While yes, the aisles of Target or the soccer field sidelines might not be ideal places for a workout, that doesn't give anyone the right to ridicule these moms-that may be these women's only real option at the time.

It's not just haters hiding behind a keyboard either. I've experienced it in person, too. One time, a women called out to me as I made my laps around the playground, "Will ya stop! You're making us all look bad!"

These negative comments kept creeping into my head at the playground. I asked myself, "Do they think I'm trying to show off?" "Do they think I'm crazy?" "Do they think I'm selfish for using his playtime as my workout?"

It's so easy for moms to start going down a spiral of self-doubt about parenting, and how self-care fits in with that. Then, to add the stress of what other people are thinking about you on top of it? The mom-guilt can be paralyzing!

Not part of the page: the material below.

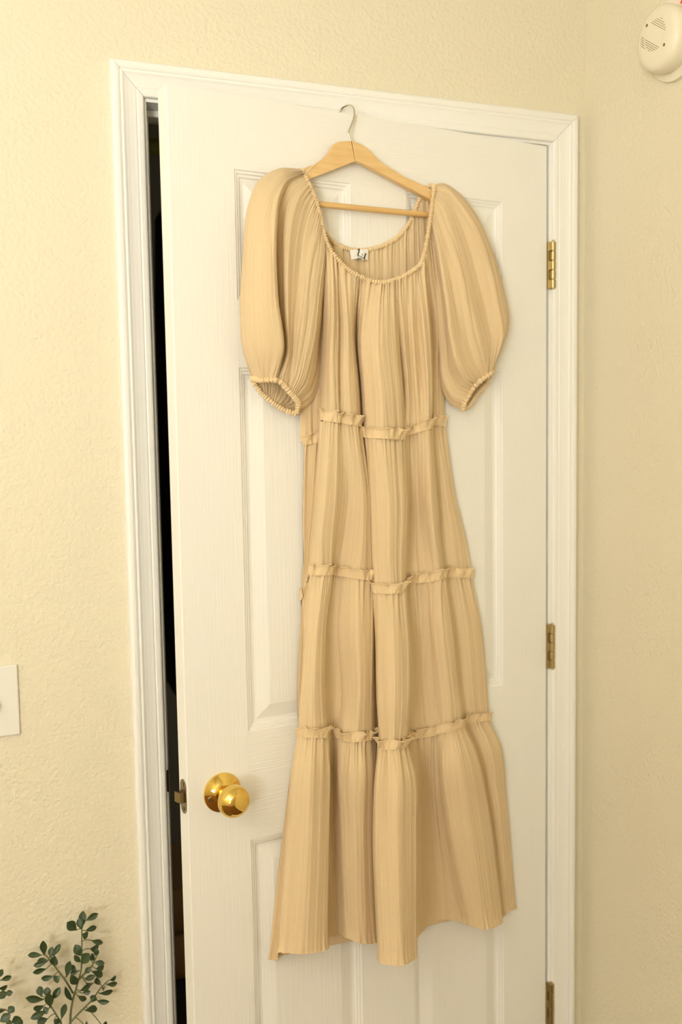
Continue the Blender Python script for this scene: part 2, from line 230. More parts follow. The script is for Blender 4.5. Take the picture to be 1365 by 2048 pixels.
SLEEVE_L = [
 [(.2224,.014,1.9398),(.185,.016,1.9384),(.1444,.018,1.9156),(.1213,.02,1.8666),(.1105,.022,1.788),(.1035,.024,1.7253),(.1058,.024,1.6512),(.123,.022,1.6042)],
 [(.2184,.025,1.9361),(.1773,.036,1.9276),(.1426,.046,1.8942),(.1201,.058,1.8441),(.1088,.064,1.7817),(.1054,.066,1.7206),(.1098,.062,1.6523),(.1255,.046,1.6007)],
 [(.2196,.026,1.9337),(.1829,.042,1.9161),(.1563,.06,1.8812),(.1411,.076,1.8351),(.1351,.082,1.7808),(.136,.084,1.72),(.1476,.078,1.6443),(.1434,.058,1.6011)],
 [(.2241,.026,1.9286),(.1935,.03,1.9135),(.1767,.03,1.8853),(.1684,.032,1.8413),(.1661,.032,1.7864),(.1682,.032,1.7235),(.1742,.036,1.648),(.1526,.05,1.6008)],
 [(.2297,.027,1.918),(.207,.038,1.8984),(.1894,.046,1.864),(.1761,.054,1.811),(.1711,.056,1.756),(.1705,.056,1.6935),(.1719,.054,1.6348),(.1577,.054,1.5975)],
 [(.2409,.026,1.8971),(.2261,.032,1.8739),(.2121,.038,1.8399),(.2026,.042,1.7952),(.1949,.044,1.7432),(.1882,.044,1.6874),(.1813,.046,1.6299),(.1667,.05,1.5914)],
 [(.2493,.03,1.8684),(.2356,.04,1.8336),(.2222,.048,1.7956),(.2086,.056,1.7463),(.1982,.06,1.7021),(.1899,.06,1.6545),(.1838,.056,1.6111),(.1747,.048,1.5835)],
 [(.2546,.034,1.8281),(.2456,.042,1.7862),(.2358,.048,1.7448),(.2281,.052,1.7041),(.2207,.054,1.6677),(.2108,.054,1.6315),(.1993,.05,1.5956),(.1856,.044,1.5757)],
 [(.2593,.03,1.809),(.2569,.026,1.7649),(.2546,.022,1.7286),(.2512,.02,1.6919),(.2468,.018,1.655),(.2431,.018,1.6179),(.2278,.024,1.5846),(.1988,.034,1.5655)],
 [(.2671,.01,1.8248),(.267,.008,1.7678),(.2648,.007,1.7267),(.2621,.007,1.6852),(.2593,.007,1.6437),(.254,.008,1.5978),(.2338,.012,1.5619),(.1991,.024,1.5487)],
 [(.2506,.007,1.8646),(.2407,.006,1.8154),(.23,.006,1.7578),(.2241,.006,1.7004),(.2202,.006,1.6512),(.2166,.007,1.5976),(.2056,.012,1.5604),(.18,.022,1.5537)],
 [(.2348,.007,1.9115),(.205,.006,1.8769),(.1852,.006,1.8114),(.1763,.006,1.7469),(.1729,.006,1.6824),(.1707,.008,1.6337),(.1696,.012,1.593),(.1596,.018,1.5669)],
 [(.2268,.009,1.9342),(.1959,.008,1.9232),(.1637,.007,1.8729),(.1442,.007,1.8083),(.1346,.007,1.7445),(.1302,.009,1.6807),(.1307,.012,1.6208),(.1386,.016,1.5846)]]
SLEEVE_R = [
 [(.4859,.014,1.9422),(.5029,.016,1.9479),(.5407,.018,1.9331),(.5781,.02,1.8977),(.6106,.022,1.8395),(.6332,.024,1.7777),(.6484,.024,1.7147),(.6109,.022,1.6244)],
 [(.4826,.02,1.9355),(.4998,.032,1.9348),(.529,.042,1.9039),(.5546,.05,1.8571),(.5768,.054,1.7971),(.5943,.056,1.7361),(.61,.052,1.6837),(.5989,.034,1.6199)],
 [(.4811,.022,1.929),(.4975,.032,1.9243),(.5199,.038,1.8892),(.5418,.042,1.8358),(.561,.044,1.7755),(.5799,.044,1.7191),(.5923,.044,1.666),(.5895,.04,1.6168)],
 [(.4786,.024,1.9198),(.4858,.036,1.9036),(.4996,.046,1.8603),(.5127,.054,1.8017),(.5252,.06,1.7412),(.5436,.06,1.6898),(.5648,.054,1.6424),(.5799,.042,1.6111)],
 [(.4748,.026,1.9045),(.4817,.034,1.8797),(.4915,.042,1.8321),(.5017,.048,1.7717),(.5135,.052,1.7156),(.5319,.052,1.6638),(.5526,.048,1.6248),(.5684,.042,1.6048)],
 [(.4711,.028,1.8867),(.4747,.036,1.8532),(.4776,.046,1.8006),(.4816,.056,1.7396),(.4853,.062,1.6834),(.5015,.06,1.632),(.5319,.05,1.6023),(.5537,.042,1.5939)],
 [(.4688,.028,1.8712),(.4773,.026,1.8336),(.4854,.026,1.7823),(.4921,.028,1.7259),(.4967,.03,1.6734),(.5035,.032,1.6206),(.5239,.034,1.5888),(.5454,.038,1.5798)],
 [(.464,.03,1.8491),(.4738,.026,1.8032),(.4826,.022,1.7523),(.4875,.022,1.7001),(.4914,.022,1.6519),(.4961,.024,1.6076),(.5171,.028,1.572),(.5371,.034,1.5638)],
 [(.4687,.02,1.8339),(.4814,.012,1.7839),(.4884,.009,1.7365),(.4941,.008,1.6883),(.4992,.008,1.6397),(.5039,.01,1.5905),(.524,.014,1.5572),(.5386,.026,1.5532)],
 [(.4796,.008,1.8583),(.5043,.006,1.7993),(.5148,.006,1.738),(.521,.006,1.6849),(.5272,.006,1.6358),(.5344,.008,1.5907),(.5447,.012,1.5635),(.5553,.022,1.5586)],
 [(.485,.007,1.8936),(.5322,.006,1.8364),(.5542,.006,1.7756),(.5651,.006,1.7133),(.5728,.006,1.6684),(.5779,.008,1.6274),(.5777,.011,1.5954),(.5771,.019,1.5805)],
 [(.4867,.008,1.9238),(.5487,.007,1.8904),(.5886,.006,1.8225),(.6114,.006,1.7606),(.6217,.006,1.7063),(.6247,.008,1.6649),(.615,.011,1.6278),(.5988,.018,1.5998)]]
NECK_FRONT = [
 (.2233,.014,1.9399),
 (.2207,.024,1.9342),
 (.2258,.026,1.9257),
 (.2333,.027,1.9112),
 (.2421,.027,1.8922),
 (.2483,.03,1.8683),
 (.2518,.033,1.844),
 (.2563,.036,1.8247),
 (.2631,.04,1.8085),
 (.2756,.044,1.7934),
 (.293,.048,1.7786),
 (.3186,.0485,1.7679),
 (.3484,.054,1.7623),
 (.3831,.0485,1.77),
 (.4132,.048,1.7844),
 (.4372,.042,1.8002),
 (.4493,.037,1.8213),
 (.4598,.033,1.8525),
 (.4682,.029,1.8837),
 (.4756,.025,1.9133),
 (.4798,.024,1.9327),
 (.4852,.015,1.942)]
NECK_BACK = [(.4819,.006,1.9435),(.4696,.005,1.9313),(.4587,.005,1.9131),(.4479,.005,1.8906),(.436,.005,1.8708),(.4149,.005,1.8494),(.3888,.005,1.8347),(.3582,.005,1.8248),(.3331,.005,1.8214),(.3085,.005,1.8237),(.2873,.005,1.8304),(.2703,.005,1.8463),(.2539,.005,1.8775),(.2414,.005,1.9086),(.2302,.006,1.9336)]
LOOP = [(.2178,.024,1.9268),(.2401,.026,1.9478),(.2621,.0275,1.9706),(.2677,.026,1.9748)]
LABEL = [(.3156,.0095,1.8202),(.3524,.0095,1.8246),(.3495,.012,1.8056),(.3168,.012,1.8042)]
TAG = [(.3333,.013,1.821),(.3471,.013,1.8161),(.3371,.016,1.8025),(.3233,.016,1.8065)]
STEMS = {'main':[(-.1858,-.0465,.5582),(-.1815,-.0446,.5936),(-.1723,-.0428,.6223),(-.164,-.0409,.6494),(-.1612,-.0391,.6929),(-.1602,-.0372,.7123)],'r1':[(-.1679,-.0409,.6315),(-.1578,-.0448,.6425),(-.1474,-.0488,.6544),(-.1394,-.0527,.6723)],'l':[(-.1788,-.0422,.6104),(-.1889,-.0384,.6314),(-.2031,-.0347,.6553),(-.2181,-.031,.6791)],'ll':[(-.2005,-.0558,.5654),(-.2028,-.0579,.5784),(-.2155,-.0599,.6068),(-.2202,-.062,.6238)],'rl':[(-.1851,-.0459,.5642),(-.1688,-.0422,.5759),(-.1501,-.0384,.5882),(-.1329,-.0347,.6048),(-.1185,-.031,.6131)],'far':[(-.3084,-.0434,.5749),(-.2978,-.0403,.6253),(-.291,-.0372,.6622)],'far2':[(-.2832,-.062,.5756),(-.2823,-.0651,.6008),(-.2804,-.0682,.6184)]}
LEAVES = [
 ((-.1607,-.0372,.7143),(-.1557,-.0267,.7383),.0099),
 ((-.1611,-.0403,.7149),(-.1642,-.0368,.7317),.009),
 ((-.1536,-.0372,.7259),(-.1343,-.0407,.7347),.0081),
 ((-.1681,-.0372,.7122),(-.1817,-.0477,.7322),.0126),
 ((-.155,-.036,.7078),(-.135,-.029,.7077),.0065),
 ((-.1601,-.0384,.7054),(-.1509,-.0384,.6987),.0099),
 ((-.1461,-.0372,.6909),(-.1287,-.0442,.6849),.0054),
 ((-.1492,-.0372,.6771),(-.1311,-.0267,.6678),.0108),
 ((-.1631,-.0397,.6692),(-.1715,-.0362,.6881),.0112),
 ((-.1641,-.0372,.6579),(-.174,-.0407,.6718),.0065),
 ((-.1632,-.0434,.658),(-.1543,-.0539,.6763),.0126),
 ((-.1524,-.0434,.6631),(-.1399,-.0364,.6623),.009),
 ((-.1395,-.0465,.6664),(-.1399,-.0465,.6806),.0054),
 ((-.1438,-.0496,.6587),(-.1291,-.0566,.657),.0054),
 ((-.1434,-.0496,.6473),(-.1247,-.0391,.6423),.0086),
 ((-.1494,-.0484,.6443),(-.1285,-.0449,.63),.009),
 ((-.1598,-.0465,.6429),(-.1494,-.05,.6508),.0072),
 ((-.159,-.0434,.6298),(-.1452,-.0539,.6378),.0063),
 ((-.1712,-.0409,.6455),(-.1813,-.0339,.6536),.0054),
 ((-.1677,-.0409,.6447),(-.1817,-.0409,.6432),.0054),
 ((-.1715,-.0434,.6243),(-.1815,-.0504,.6454),.0104),
 ((-.1583,-.0434,.625),(-.144,-.0329,.6103),.0099),
 ((-.1693,-.0434,.6125),(-.1493,-.0399,.6153),.0072),
 ((-.1878,-.0384,.6368),(-.1832,-.0419,.6637),.009),
 ((-.2048,-.036,.66),(-.2059,-.0465,.6814),.0108),
 ((-.2137,-.0341,.6695),(-.2318,-.0271,.67),.0047),
 ((-.2163,-.0341,.6682),(-.2377,-.0341,.6657),.0043),
 ((-.2199,-.031,.6777),(-.2221,-.038,.7039),.009),
 ((-.2232,-.031,.6794),(-.2453,-.0205,.6794),.0047),
 ((-.21,-.0335,.673),(-.2081,-.03,.6894),.0081),
 ((-.2056,-.0335,.6757),(-.1966,-.037,.6941),.005),
 ((-.2168,-.0347,.6575),(-.2382,-.0452,.66),.0065),
 ((-.2073,-.0372,.6435),(-.227,-.0302,.6398),.0072),
 ((-.198,-.0384,.6411),(-.2077,-.0384,.6359),.0099),
 ((-.2261,-.062,.6225),(-.2523,-.069,.6328),.009),
 ((-.2284,-.0608,.6252),(-.2336,-.0503,.6391),.0099),
 ((-.2209,-.062,.6258),(-.22,-.0585,.6394),.0099),
 ((-.2127,-.062,.6202),(-.2014,-.0655,.6368),.009),
 ((-.2168,-.0645,.6096),(-.2203,-.075,.6346),.0108),
 ((-.2249,-.062,.6121),(-.2434,-.055,.6036),.0081),
 ((-.2192,-.062,.6052),(-.2283,-.062,.6019),.0094),
 ((-.2236,-.062,.6017),(-.2476,-.069,.5997),.009),
 ((-.1998,-.0546,.5776),(-.1918,-.0441,.5968),.0081),
 ((-.2205,-.0589,.5871),(-.2382,-.0554,.5813),.0108),
 ((-.212,-.057,.5821),(-.2032,-.0605,.5763),.0099),
 ((-.1804,-.0446,.6009),(-.1924,-.0551,.6278),.0072),
 ((-.1185,-.031,.6128),(-.1041,-.024,.6105),.0072),
 ((-.125,-.031,.6067),(-.1049,-.031,.6019),.0058),
 ((-.1347,-.0301,.6075),(-.1396,-.0371,.6248),.0081),
 ((-.1327,-.0335,.605),(-.1232,-.023,.5952),.0063),
 ((-.1376,-.0341,.5961),(-.1115,-.0306,.5898),.0063),
 ((-.15,-.0372,.5846),(-.1444,-.0407,.5966),.0094),
 ((-.1399,-.0347,.5836),(-.1219,-.0452,.5831),.0063),
 ((-.1616,-.0409,.5753),(-.1385,-.0339,.5704),.009),
 ((-.1722,-.0434,.6057),(-.1577,-.0434,.5928),.0043),
 ((-.1651,-.0434,.6078),(-.1528,-.0504,.6101),.0043),
 ((-.1628,-.0434,.5505),(-.1561,-.0329,.5489),.0072),
 ((-.1347,-.0372,.5407),(-.1242,-.0337,.5405),.0072),
 ((-.2902,-.0372,.6611),(-.2866,-.0407,.674),.0076),
 ((-.2888,-.0372,.6553),(-.2743,-.0477,.6629),.0072),
 ((-.2922,-.0384,.644),(-.2779,-.0314,.6396),.0054),
 ((-.296,-.0403,.6285),(-.2807,-.0403,.6355),.0094),
 ((-.2833,-.0397,.6325),(-.2731,-.0467,.6371),.004),
 ((-.296,-.0682,.6277),(-.2854,-.0577,.6116),.0108),
 ((-.281,-.0682,.6158),(-.2722,-.0647,.6235),.0099),
 ((-.2937,-.0682,.6055),(-.2788,-.0717,.6155),.0108),
 ((-.2761,-.0651,.5983),(-.2647,-.0756,.6069),.0112),
 ((-.2702,-.0651,.595),(-.2576,-.0581,.5915),.0076),
 ((-.2858,-.0651,.5954),(-.2755,-.0651,.5987),.009)]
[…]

But you know what? Who cares who's watching? And who cares what they think? I've decided all the negative chatter isn't going to stop me and it shouldn't stop you either. Taking care of yourself is crucial, and fitness is a big part of that. Regular exercise has far more benefits than just building a firm butt, although that's a lovely bonus. (See also: The 30-Day Butt Challenge) The health benefits filter down into virtually every aspect of your life. Not only will you get stronger and have more energy to keep up with your kids, you'll reduce stress, boost your mood, and increase your willpower (cough, and patience). Exercise makes you a better you, so you can be a better mom.

The bottom line is the negative voices are always louder. So many people have ingrained excuses for why they can't make fitness work in their lives. When they see others out there making it work (yes, even on the playground), their knee-jerk reactions are to find something wrong with it. But I'm here to tell you that positive, encouraging voices are out there, too. You could even be silently inspiring others by proving you can find creative solutions to make time for yourself and your health.

And remember, when you make activity a priority, you are modeling healthy behaviors for your kids. You're teaching them how wellness and "me" time can be worked into almost any situation. Someday when they are busy adults, they'll know from your example what it takes to get it all done.

You see, self-care isn't something you should do in spite of being a parent, it's part of being a parent. When you start to think about it that way, it's easy to not skip a workout.

When I finish my loop around the playground, my son says "The winner is Mommy!" and gives me a high five. And I remember that his voice matters most. So what if it makes the bleacher crowd look bad? They're welcome to join me.